“The ATS is nothing more than a digital filing cabinet.” Those of us active on LinkedIn & the recruiting blogosphere are very familiar with this line & the drama with career coaches the line is meant to challenge in order to help jobseekers. However, is this really the case? Is the ATS really akin to a “digital filing cabinet?” Therefore, is repeating ad nauseum the digital filing cabinet line helpful?
Greetings fellow TA professionals in the HR.com community. I am Evan Herman. I am the new Chief Evangelist for HR.com’s Talent Tech Marketplace and your “Recruiter in Residence” available to collaborate with our global talent acquisition practitioner members. Today I would like to share something that has been on my mind for several years.
I am increasingly questioning the entire recruiting narrative that the ATS is "nothing more than just a digital filing cabinet." This idea has never sat right with me. There is something fundamentally wrong with going against your own best judgments & gut instincts. Therefore, I am pressing on today with openly challenging this narrative.

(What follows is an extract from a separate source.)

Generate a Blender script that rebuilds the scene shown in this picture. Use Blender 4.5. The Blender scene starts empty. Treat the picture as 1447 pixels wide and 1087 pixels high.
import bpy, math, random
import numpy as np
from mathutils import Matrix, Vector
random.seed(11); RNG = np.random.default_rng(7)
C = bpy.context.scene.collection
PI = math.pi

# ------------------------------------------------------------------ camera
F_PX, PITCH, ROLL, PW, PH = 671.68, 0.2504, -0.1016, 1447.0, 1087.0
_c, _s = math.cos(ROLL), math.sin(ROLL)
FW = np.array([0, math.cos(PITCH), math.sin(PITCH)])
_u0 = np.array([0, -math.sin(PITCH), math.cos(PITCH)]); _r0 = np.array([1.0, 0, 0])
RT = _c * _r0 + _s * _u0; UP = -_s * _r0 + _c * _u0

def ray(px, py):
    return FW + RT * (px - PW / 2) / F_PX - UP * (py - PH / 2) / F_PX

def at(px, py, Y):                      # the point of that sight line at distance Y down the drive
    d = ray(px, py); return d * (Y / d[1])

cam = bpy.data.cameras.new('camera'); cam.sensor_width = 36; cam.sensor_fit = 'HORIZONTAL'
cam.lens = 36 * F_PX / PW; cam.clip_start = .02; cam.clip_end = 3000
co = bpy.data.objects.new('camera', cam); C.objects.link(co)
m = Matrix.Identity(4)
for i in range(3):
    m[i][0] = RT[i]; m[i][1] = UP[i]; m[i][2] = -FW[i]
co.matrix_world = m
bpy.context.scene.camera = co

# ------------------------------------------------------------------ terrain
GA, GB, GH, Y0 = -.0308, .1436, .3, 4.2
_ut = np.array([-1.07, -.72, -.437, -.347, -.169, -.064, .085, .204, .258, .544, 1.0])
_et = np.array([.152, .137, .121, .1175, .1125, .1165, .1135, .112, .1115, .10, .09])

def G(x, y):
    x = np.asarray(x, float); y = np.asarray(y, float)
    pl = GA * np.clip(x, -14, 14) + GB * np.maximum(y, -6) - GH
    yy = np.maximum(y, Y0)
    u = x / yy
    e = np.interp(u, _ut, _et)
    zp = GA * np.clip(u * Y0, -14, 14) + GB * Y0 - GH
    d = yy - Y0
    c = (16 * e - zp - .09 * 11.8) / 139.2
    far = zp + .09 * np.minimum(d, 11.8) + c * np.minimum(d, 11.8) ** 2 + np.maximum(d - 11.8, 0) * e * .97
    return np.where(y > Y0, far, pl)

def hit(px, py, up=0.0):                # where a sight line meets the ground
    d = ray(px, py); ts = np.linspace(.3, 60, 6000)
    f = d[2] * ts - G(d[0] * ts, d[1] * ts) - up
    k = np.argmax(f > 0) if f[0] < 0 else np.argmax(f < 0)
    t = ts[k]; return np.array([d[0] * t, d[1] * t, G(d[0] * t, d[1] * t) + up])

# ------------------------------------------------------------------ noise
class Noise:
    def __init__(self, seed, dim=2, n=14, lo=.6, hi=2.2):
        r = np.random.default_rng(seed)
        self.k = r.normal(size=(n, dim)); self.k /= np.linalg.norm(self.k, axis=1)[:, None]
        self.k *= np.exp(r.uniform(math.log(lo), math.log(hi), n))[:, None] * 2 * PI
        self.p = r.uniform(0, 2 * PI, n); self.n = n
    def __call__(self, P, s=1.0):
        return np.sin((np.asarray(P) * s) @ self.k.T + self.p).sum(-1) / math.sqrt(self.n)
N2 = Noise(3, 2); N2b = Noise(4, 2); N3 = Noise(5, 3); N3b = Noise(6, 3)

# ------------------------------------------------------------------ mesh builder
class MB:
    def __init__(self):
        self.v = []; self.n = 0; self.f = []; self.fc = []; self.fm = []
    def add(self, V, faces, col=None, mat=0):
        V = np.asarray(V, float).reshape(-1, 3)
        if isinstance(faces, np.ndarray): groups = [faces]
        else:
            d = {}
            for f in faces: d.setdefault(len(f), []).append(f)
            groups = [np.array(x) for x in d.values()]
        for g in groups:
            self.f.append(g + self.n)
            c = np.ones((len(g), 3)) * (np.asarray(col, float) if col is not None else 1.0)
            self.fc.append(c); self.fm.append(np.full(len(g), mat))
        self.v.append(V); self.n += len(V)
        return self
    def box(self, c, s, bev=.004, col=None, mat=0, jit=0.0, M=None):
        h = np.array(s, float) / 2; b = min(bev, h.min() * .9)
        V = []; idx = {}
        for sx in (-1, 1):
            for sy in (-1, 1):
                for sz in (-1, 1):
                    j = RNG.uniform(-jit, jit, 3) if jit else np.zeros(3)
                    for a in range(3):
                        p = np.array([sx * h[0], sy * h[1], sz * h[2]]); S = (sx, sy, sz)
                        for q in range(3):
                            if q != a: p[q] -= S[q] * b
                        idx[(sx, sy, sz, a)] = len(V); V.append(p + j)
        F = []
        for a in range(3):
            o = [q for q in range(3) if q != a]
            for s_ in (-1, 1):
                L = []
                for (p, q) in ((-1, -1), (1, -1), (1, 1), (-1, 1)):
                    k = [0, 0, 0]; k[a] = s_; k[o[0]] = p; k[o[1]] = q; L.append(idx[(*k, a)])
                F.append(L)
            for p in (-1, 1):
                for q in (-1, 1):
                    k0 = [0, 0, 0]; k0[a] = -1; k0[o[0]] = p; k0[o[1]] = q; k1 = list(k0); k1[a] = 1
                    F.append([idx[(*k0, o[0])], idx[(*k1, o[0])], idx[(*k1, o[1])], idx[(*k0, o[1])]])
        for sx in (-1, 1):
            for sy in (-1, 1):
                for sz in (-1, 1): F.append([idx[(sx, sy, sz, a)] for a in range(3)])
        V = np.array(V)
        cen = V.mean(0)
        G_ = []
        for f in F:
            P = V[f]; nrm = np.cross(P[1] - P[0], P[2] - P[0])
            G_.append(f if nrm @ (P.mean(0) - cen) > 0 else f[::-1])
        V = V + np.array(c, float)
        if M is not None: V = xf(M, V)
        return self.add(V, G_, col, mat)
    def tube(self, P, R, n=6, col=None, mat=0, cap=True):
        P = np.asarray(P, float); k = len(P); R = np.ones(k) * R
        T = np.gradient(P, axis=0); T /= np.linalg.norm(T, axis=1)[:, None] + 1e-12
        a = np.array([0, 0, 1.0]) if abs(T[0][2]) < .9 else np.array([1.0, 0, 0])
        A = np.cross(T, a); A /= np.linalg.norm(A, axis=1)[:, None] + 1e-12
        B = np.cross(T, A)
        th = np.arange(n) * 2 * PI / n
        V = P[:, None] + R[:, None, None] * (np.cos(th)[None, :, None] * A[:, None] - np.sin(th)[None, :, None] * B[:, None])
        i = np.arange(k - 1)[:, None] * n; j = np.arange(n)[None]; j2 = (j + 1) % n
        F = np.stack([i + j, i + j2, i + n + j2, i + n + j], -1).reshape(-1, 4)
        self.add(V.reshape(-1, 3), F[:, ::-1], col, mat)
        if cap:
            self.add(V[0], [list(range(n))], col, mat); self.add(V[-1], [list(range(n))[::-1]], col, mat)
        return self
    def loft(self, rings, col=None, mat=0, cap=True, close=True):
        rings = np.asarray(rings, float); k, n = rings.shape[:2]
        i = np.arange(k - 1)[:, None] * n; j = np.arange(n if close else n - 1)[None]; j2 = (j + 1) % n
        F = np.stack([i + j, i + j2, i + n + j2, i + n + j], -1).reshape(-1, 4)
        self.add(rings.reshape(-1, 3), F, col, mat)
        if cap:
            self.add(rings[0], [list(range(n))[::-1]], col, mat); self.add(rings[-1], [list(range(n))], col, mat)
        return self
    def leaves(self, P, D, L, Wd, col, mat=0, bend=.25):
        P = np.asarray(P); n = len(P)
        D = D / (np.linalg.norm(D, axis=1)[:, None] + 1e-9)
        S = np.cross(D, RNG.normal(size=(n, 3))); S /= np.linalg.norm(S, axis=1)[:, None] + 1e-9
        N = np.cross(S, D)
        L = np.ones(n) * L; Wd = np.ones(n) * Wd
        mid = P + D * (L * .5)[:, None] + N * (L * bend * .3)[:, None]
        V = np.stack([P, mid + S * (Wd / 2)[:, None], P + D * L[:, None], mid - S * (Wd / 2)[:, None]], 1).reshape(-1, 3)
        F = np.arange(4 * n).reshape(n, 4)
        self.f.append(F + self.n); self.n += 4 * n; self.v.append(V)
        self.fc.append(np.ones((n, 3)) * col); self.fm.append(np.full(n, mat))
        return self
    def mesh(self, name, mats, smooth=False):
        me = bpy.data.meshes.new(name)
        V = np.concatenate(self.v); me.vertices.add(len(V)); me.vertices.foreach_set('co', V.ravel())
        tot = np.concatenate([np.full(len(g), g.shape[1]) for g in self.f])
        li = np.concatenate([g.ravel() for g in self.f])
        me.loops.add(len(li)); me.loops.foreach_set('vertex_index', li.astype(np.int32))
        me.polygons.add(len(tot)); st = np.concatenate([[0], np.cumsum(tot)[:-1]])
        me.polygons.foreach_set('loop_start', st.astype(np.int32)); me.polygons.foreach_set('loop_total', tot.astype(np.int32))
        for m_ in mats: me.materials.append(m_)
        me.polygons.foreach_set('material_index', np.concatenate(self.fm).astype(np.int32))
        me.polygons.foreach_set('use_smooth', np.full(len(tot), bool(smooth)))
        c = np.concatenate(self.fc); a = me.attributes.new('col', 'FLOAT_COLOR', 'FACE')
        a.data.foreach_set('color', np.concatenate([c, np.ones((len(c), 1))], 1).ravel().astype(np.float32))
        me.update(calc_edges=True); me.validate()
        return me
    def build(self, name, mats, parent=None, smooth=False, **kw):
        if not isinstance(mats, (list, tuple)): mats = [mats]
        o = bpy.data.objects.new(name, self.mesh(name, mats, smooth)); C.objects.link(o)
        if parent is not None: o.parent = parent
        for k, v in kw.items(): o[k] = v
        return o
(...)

To me, the entire idea that the ATS is “merely a digital filing cabinet” is not true or fair. Files are static & stored. Applications are not. Applications of all types, not just job applications, need to be processed & moved forward & closed out. If anything in recruiting is akin to a digital filing cabinet for recruiters, it is the CRM system, not the ATS.
In no other comparable business system or process is this filing cabinet metaphor used. Perhaps this is my financial services background & bias talking here. However, a job application is most akin to filling out a loan application or filing an insurance claim; it is not akin to putting in your paperwork to be stored in the file cabinet or warehouse.

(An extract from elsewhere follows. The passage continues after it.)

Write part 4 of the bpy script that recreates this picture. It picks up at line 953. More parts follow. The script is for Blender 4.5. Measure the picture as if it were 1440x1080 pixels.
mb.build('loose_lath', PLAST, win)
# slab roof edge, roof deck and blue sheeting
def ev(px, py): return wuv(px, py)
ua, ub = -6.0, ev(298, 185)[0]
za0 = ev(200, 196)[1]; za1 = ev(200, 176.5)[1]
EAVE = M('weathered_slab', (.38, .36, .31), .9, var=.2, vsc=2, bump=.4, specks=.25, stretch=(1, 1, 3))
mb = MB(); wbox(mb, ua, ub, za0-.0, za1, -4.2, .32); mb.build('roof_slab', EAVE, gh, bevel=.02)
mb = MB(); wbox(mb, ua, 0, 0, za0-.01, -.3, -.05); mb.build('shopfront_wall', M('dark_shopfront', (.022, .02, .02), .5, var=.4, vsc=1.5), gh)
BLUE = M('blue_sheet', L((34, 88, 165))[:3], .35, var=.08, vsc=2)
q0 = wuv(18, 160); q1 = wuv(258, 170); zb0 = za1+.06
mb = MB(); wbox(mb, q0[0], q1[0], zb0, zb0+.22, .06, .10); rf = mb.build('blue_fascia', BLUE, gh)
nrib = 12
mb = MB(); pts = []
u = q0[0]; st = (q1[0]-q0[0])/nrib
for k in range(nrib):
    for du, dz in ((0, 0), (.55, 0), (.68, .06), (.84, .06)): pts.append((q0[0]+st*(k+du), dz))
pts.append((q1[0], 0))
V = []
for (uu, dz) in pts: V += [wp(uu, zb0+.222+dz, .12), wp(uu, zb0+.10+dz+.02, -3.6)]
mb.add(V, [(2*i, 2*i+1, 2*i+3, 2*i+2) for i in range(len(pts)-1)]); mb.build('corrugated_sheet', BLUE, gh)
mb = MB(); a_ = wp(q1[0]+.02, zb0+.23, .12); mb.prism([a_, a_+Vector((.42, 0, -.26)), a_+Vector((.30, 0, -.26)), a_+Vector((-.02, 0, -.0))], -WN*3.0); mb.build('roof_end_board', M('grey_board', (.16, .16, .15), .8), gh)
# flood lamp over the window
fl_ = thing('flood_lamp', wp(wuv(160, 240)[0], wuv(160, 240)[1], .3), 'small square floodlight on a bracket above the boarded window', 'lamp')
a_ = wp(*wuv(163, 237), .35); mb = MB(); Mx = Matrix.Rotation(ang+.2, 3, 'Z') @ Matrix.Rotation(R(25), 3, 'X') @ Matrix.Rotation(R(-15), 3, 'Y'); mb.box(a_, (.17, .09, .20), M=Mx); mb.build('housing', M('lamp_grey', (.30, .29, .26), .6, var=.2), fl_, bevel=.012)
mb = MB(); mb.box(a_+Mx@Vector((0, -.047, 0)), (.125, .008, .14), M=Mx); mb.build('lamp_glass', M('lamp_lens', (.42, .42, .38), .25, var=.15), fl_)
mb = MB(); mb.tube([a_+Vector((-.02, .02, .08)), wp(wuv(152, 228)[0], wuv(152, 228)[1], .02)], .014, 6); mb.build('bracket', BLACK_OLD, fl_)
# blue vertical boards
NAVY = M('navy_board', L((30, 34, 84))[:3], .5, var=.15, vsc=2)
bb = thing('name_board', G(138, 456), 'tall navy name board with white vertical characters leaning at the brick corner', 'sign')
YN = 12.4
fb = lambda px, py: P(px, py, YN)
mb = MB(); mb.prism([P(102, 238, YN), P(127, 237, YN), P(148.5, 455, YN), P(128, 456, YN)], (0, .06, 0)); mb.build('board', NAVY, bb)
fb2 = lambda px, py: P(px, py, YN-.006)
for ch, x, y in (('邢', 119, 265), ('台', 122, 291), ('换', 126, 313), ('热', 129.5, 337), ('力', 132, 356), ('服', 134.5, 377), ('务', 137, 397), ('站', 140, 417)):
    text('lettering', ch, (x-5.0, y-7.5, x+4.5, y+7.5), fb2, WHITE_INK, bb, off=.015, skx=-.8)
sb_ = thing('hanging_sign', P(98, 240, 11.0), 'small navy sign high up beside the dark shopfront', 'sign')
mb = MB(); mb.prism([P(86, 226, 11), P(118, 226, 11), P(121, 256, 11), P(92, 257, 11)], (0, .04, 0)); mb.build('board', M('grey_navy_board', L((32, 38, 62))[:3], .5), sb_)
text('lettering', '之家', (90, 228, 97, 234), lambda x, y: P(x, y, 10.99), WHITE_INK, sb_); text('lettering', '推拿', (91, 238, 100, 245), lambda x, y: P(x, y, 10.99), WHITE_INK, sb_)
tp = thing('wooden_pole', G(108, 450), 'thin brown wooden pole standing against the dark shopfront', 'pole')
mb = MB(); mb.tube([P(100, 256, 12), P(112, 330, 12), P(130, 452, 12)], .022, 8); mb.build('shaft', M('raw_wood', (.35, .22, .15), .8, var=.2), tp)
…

Loans are processed. Insurance claims are processed. Similarly, job applications need to be processed by a processing system, not a storing system. Filing cabinets are for storing, not processing. I think it is time we recruiters find a better metaphor for the ATS than labeling it "a digital filing cabinet."
Perhaps this can move the needle or at least change the conversation to something more constructive to help jobseekers understand what is happening behind the ATS & job applications curtains. We all know that a lot more is happening in the ATS besides just a digital resume being stored in the database & collecting digital dust. We need to relay this recruiting reality to jobseekers.

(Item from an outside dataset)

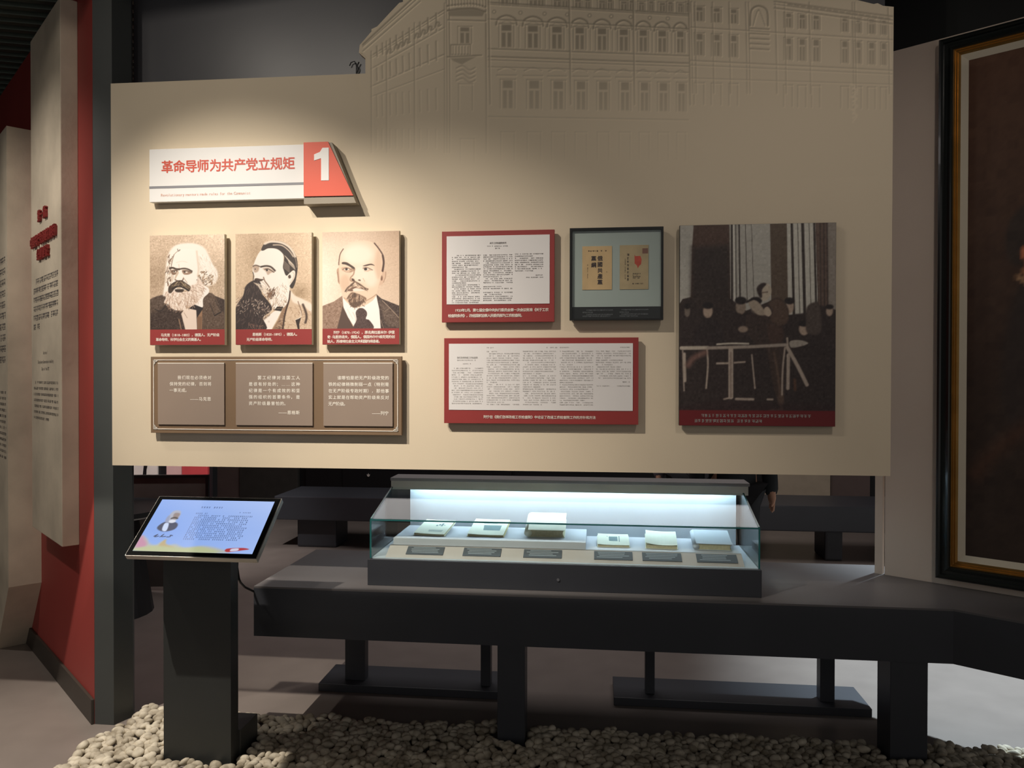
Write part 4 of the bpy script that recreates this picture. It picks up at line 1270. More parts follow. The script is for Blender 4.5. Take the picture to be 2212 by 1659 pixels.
rs = thing('display_riser', 'wide pale riser with a sloping label front inside the glass case', 'riser', (-0.16, 3.6, 0.782))
prism_yz('riser_body', [(3.397, 0.782), (3.477, 0.8195), (3.785, 0.8195), (3.785, 0.782)], -0.951, 0.634, M['riser'], rs)
prism_yz('label_slope', [(3.391, 0.7825), (3.397, 0.7825), (3.479, 0.8195), (3.476, 0.822)], -0.951, 0.634, M['striplabel'], rs)
r2 = thing('display_riser', 'raised grey upper step on the left half inside the glass case', 'riser', (-0.5, 3.6, 0.8195))
box('riser_body', -0.941, -0.049, 3.492, 3.80, 0.8195, 0.850, M['riser'], r2, 0.0015)

CARDS = [(-0.862, -0.691, 'dark label card at the left end of the case'), (-0.601, -0.429, 'dark label card below the yellow edged booklet'), (-0.326, -0.155, 'dark label card below the tall thick book'),
         (-0.011, 0.158, 'dark label card below the small thin booklet'), (0.201, 0.371, 'dark label card below the curled booklet'), (0.436, 0.61, 'dark label card at the right end of the case')]
sa = math.atan2(0.037, 0.082)
for i, (a, b, lab) in enumerate(CARDS):
    cdt = thing('label_card', lab, 'label card', ((a + b) / 2, 3.412, 0.7925), 0, 'label cards on the sloping riser')
    cdt.rotation_euler = (sa, 0, 0)
    w = (b - a) / 2
    box('card', -w, w, 0, 0.058, 0.0005, 0.0035, M['card'], cdt)
    r = random.Random(i)
    V, F = [], []
    for k in range(4):
        n = len(V)
        x0, x1 = -w + r.uniform(0.012, 0.03), w - r.uniform(0.012, 0.05)
        y = 0.047 - k * 0.011
        V += [(x0, y, 0.0038), (x1, y, 0.0038), (x1, y + 0.0035, 0.0038), (x0, y + 0.0035, 0.0038)]
        F.append((n, n + 1, n + 2, n + 3))
    mesh('caption', V, F, M['cardtext'], cdt, local=True)


def bent_sheet(name, w, l, z0, th, mat, parent, curl=0.0, curl2=0.0, n=8, inset=0.0):
    """thin cover of a booklet, curling up towards its left/right front"""
    V, F = [], []
    for k in range(n + 1):
        for j in range(5):
            t, s = k / n, j / 4
            x = (t - 0.5) * (w - 2 * inset)
            y = inset + s * (l - 2 * inset)
            zz = z0 + curl * (1 - t) ** 3 * (1 - s * 0.5) + curl2 * t ** 3 * (1 - s * 0.5)
            V.append((x, y, zz))
    m = len(V)
    V += [(x, y, z + th) for x, y, z in V]
    for k in range(n):
        for j in range(4):
            a, b, c, d = k * 5 + j, (k + 1) * 5 + j, (k + 1) * 5 + j + 1, k * 5 + j + 1
            F += [(a, d, c, b), (a + m, b + m, c + m, d + m)]
    for k in range(n):
        F += [(k * 5, (k + 1) * 5, (k + 1) * 5 + m, k * 5 + m), (k * 5 + 4, k * 5 + 4 + m, (k + 1) * 5 + 4 + m, (k + 1) * 5 + 4)]
    for j in range(4):
        F += [(j, j + m, j + 1 + m, j + 1), (n * 5 + j, n * 5 + j + 1, n * 5 + j + 1 + m, n * 5 + j + m)]
    return mesh(name, V, F, mat, parent, local=True, smooth=False)


def book(label, x, y, z, w, l, th, tilt, rz, cover, kind):
    b = thing('book' if th > 0.02 else 'booklet', label, 'book', (x, y, z), 0, 'old books in the glass case')
    b.rotation_euler = (math.radians(tilt), 0, math.radians(rz))
    hh = math.tan(math.radians(tilt)) * l * 0.8
    # wedge that props up the back of the book
    V = [(-w * 0.4, l * 0.05, 0), (w * 0.4, l * 0.05, 0), (w * 0.4, l * 0.85, 0), (-w * 0.4, l * 0.85, 0), (-w * 0.4, l * 0.85, -hh), (w * 0.4, l * 0.85, -hh)]
    mesh('wedge', V, [(0, 1, 2, 3), (3, 2, 5, 4), (0, 4, 5, 1), (0, 3, 4), (1, 5, 2)], M['riser'], b, local=True)
    if kind == 'thick':
        bent_sheet('back_cover', w, l, 0.0, 0.002, M[cover], b)
        V, F = [], []
        for k in range(9):
            t = k / 8
            dxx = 0.006 * math.sin(PI * t)
            V += [(-w / 2 + 0.003 - dxx * 0.3, 0.003, 0.002 + (th - 0.004) * t), (w / 2 - 0.004 - dxx, 0.003, 0.002 + (th - 0.004) * t), (w / 2 - 0.004 - dxx, l - 0.003, 0.002 + (th - 0.004) * t), (-w / 2 + 0.003 - dxx * 0.3, l - 0.003, 0.002 + (th - 0.004) * t)]
        for k in range(8):
            for q in range(4):
                F.append((k * 4 + q, k * 4 + (q + 1) % 4, (k + 1) * 4 + (q + 1) % 4, (k + 1) * 4 + q))
        F += [(3, 2, 1, 0), (32, 33, 34, 35)]
        mesh('pages', V, F, M['pages'], b, local=True)
        bent_sheet('front_cover', w, l, th - 0.002, 0.002, M[cover], b)
        tube('spine', [(-w / 2, 0.001, th / 2), (-w / 2, l - 0.001, th / 2)], th / 2, M[cover], b, 14)
        o = b.children[-1]
        for vv in o.data.vertices:
            vv.co.x = -w / 2 + (vv.co.x + w / 2) * 0.35
    else:
        c = 0.012 if kind == 'curl' else 0.004
        bent_sheet('back_cover', w * 1.03, l * 1.02, 0.0, 0.001, M['paper_y' if kind == 'yellow' else cover], b)
        bent_sheet('pages', w, l, 0.0012, th, M['pages'], b, inset=0.002)
        bent_sheet('front_cover', w * 0.99, l, th + 0.0015, 0.001, M[cover], b, curl=c, curl2=c * 0.4)
        zt = th + 0.0034
        if kind in ('picture', 'yellow', 'stampfront'):
            V, F = [], []
            r = random.Random(int(x * 1000))
            if kind == 'stampfront':
                q = [(-0.02, l * 0.35, 0.02, l * 0.75), (-0.03, l * 0.3, -0.026, l * 0.8), (0.026, l * 0.3, 0.03, l * 0.8)]
            elif kind == 'picture':
                q = [(-w * 0.42, l * (0.16 + 0.035 * k), w * 0.4, l * (0.175 + 0.035 * k)) for k in range(4)] + [(0.0 + 0.012 * k, l * (0.55 + 0.05 * (k % 2)), 0.009 + 0.012 * k, l * (0.63 + 0.06 * (k % 3))) for k in range(4)]
            else:
                q = [(-w * 0.3, l * 0.28, w * 0.34, l * 0.6), (-w * 0.4, l * 0.82, w * 0.3, l * 0.84), (-w * 0.4, l * 0.76, w * 0.4, l * 0.78), (-w * 0.4, l * 0.7, w * 0.2, l * 0.72)]
            for (a, bb, cc, dd_) in q:
                n = len(V)
                V += [(a, bb, zt), (cc, bb, zt), (cc, dd_, zt), (a, dd_, zt)]
                F.append((n, n + 1, n + 2, n + 3))
            mesh('print', V, F, M['teal_ink'], b, local=True)
    return b


book('thin cream booklet with a faint blue print at the left of the case', -0.785, 3.55, 0.8515, 0.15, 0.205, 0.006, 8, -5, 'paper', 'picture')
book('old booklet with yellowed edges and a grey picture beside the thin cream one', -0.518, 3.56, 0.8515, 0.172, 0.215, 0.006, 9, -2, 'paper', 'yellow')
book('thick cream book, tallest one, at the right of the raised step', -0.233, 3.58, 0.8515, 0.172, 0.205, 0.036, 13, 0, 'paper', 'thick')
book('small thin booklet with a grey stamp, first on the lower step', 0.077, 3.545, 0.821, 0.145, 0.165, 0.007, 6, 0, 'paper', 'stampfront')
book('pale booklet with a curled corner, middle of the lower step', 0.293, 3.535, 0.821, 0.142, 0.19, 0.013, 8, -3, 'paper', 'curl')
book('thick grey white hardback book at the right end of the case', 0.525, 3.53, 0.821, 0.158, 0.20, 0.03, 7, -3, 'casewhite', 'thick')

# ---------------------------------------------------------------- touch screen kiosk
kk = thing('touch_kiosk', 'black pedestal kiosk with a tilted lit blue touch screen', 'kiosk', (-1.63, 3.05, 0))
prism_yz('pedestal', [(2.985, 0.0), (3.05, 0.0), (3.05, 1.005), (2.985, 0.953)], -1.775, -1.484, M['kiosk'], kk)
box('foot', -1.772, -1.474, 3.051, 3.212, 0, 0.125, M['kiosk'], kk, 0.003)
SA = math.atan2(1.09 - 0.893, 3.095 - 2.85)
SL = math.hypot(0.197, 0.245)
kx0, kx1 = -1.857, -1.313
off = origin(kk)


def kp(x, s, h):
    return (x - off.x, 2.85 + s * math.cos(SA) - h * math.sin(SA) - off.y, 0.893 + s * math.sin(SA) + h * math.cos(SA) - off.z)


def kbox(name, x0, x1, s0, s1, h0, h1, mat, parent):
    V = [kp(x, s, h) for x in (x0, x1) for s in (s0, s1) for h in (h0, h1)]
    return mesh(name, V, [(0, 1, 3, 2), (4, 6, 7, 5), (0, 4, 5, 1), (2, 3, 7, 6), (0, 2, 6, 4), (1, 5, 7, 3)], mat, parent, local=True)


hs = kbox('housing', kx0, kx1, 0, SL, -0.026, -0.003, M['alu'], kk)
kbox('bezel', kx0 + 0.003, kx1 - 0.003, 0.003, SL - 0.003, -0.003, 0.0, M['bezel'], kk)
kbox('neck', -1.74, -1.52, 0.12, 0.26, -0.05, -0.026, M['kiosk'], kk)


def screen_picture():
    c = Canvas(0, 0, 1000, 545, 4.5, (132, 168, 238))
    c.gradient(lambda X, Y, A: A + np.array([44, 30, 8]) * np.clip(X * 0.7 + 0.25 - Y * 0.5, 0, 1) + np.array([30, 22, 6]) * np.clip(Y - 0.6, 0, 1))
    c.poly([(0, 400), (60, 420), (110, 470), (170, 480), (210, 440), (260, 480), (330, 470), (420, 500), (560, 480), (700, 500), (760, 545), (0, 545)], (184, 186, 176), 18)
    c.poly([(0, 395), (40, 420), (90, 480), (60, 520), (0, 500)], (196, 140, 168), 22)
    c.poly([(210, 440), (230, 425), (250, 470), (330, 500), (300, 520), (200, 500)], (190, 170, 130), 12)
    c.poly([(40, 510), (200, 490), (420, 505), (560, 490), (700, 545), (40, 545)], (186, 192, 150), 16)
    # small portrait and signature
    c.poly([(95, 300), (120, 255), (160, 240), (230, 245), (262, 275), (250, 320), (180, 345), (120, 330)], (66, 72, 98), 7)
    c.poly([(140, 262), (176, 258), (190, 335), (150, 330)], (206, 220, 248), 5)
    c.poly([(150, 140), (182, 118), (222, 128), (236, 180), (214, 240), (172, 250), (140, 220)], (176, 180, 196), 9)
    c.poly([(132, 190), (150, 175), (165, 250), (135, 240)], (150, 158, 186), 9)
    c.poly([(178, 150), (228, 152), (222, 205), (190, 210)], (150, 136, 134), 8)
    c.line([(176, 205), (200, 196), (226, 204)], 14, (70, 62, 62), 5)
    c.ell(196, 236, 30, 17, (222, 226, 238), 7)
    c.line([(110, 395), (135, 375), (120, 400), (150, 392)], 7, (36, 44, 74), 2)
    c.line([(165, 400), (185, 372), (175, 395), (210, 394)], 7, (36, 44, 74), 2)
    c.line([(222, 398), (250, 395), (245, 380), (265, 384)], 7, (36, 44, 74), 2)
    c.poly([(765, 508), (790, 496), (905, 488), (958, 500), (905, 512), (800, 532), (768, 524)], (178, 62, 66), 4)
    c.poly([(812, 500), (868, 494), (868, 516), (812, 524)], (214, 208, 226), 3)
    return c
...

I hope changing the ATS narrative can help everyone in talent acquisition work more collaboratively on LinkedIn & the blogosphere with our career coach partners out there. I am aware of what many of you may think about career coaches.
No doubt a lot of false myths are spread by career coaches out there. However, we recruiters should remember, it is not just about being right. The “recruiting reality,” as I call it, is that no human in the dark is ever happy when someone else suddenly turns on the light.
Jobseekers are no different in this regard. A different approach & a better ATS metaphor is required to help jobseekers and career coaches understand exactly what happens after they submit an application online. We need to concede to jobseekers that their applications are not just stored in a digital filing cabinet. A more truthful metaphor about the ATS, I believe, can set us free from the distracting drama & controversy clogging LinkedIn about ATS systems.